Eve advocates that we keep things very simple for how to configure resources and policies into baskets: She imagines that users will likely want all resources in a basket to inherit whatever the basket's policy is. She has been conceiving of baskets as a special category of resource that is hosted by a host that has a special tight relationship with the AM.

She guesses that the whole topic of baskets doesn't really have protocol implications per se, but does have some fairly deep application implementations. Or does it have protocol implications? George asks if a requester has already proved that it has a right to get to the basket, can it proceed to each of the linked resources (on whatever hosts) and get immediate access with the token it was already given? Paul believes that the procedure for having the requester prove itself at each host should remain in place, but that it's possible some of these interactions can, on a per-host basis, be optimized through scope-parameter tricks when the AM issues the first token involving each host.

George wonders if this is missing an opportunity for truly intuitive and useful optimization on the requester's part when accessing all the things in a basket.

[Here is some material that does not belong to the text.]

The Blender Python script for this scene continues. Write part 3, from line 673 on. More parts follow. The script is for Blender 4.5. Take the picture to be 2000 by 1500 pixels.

Should it be possible for the requester to approach each host/protected resource in a basket with some kind of intermediate token saying that it's asking for access as part of a "basket request", so that it doesn't have to re-qualify over and over at the AM, by (e.g.) presenting the same set of claims? Then again, if inheritance works such that the "strongest" policy (according to whose definition??) is inherited by everything in the basket, that could be valuable.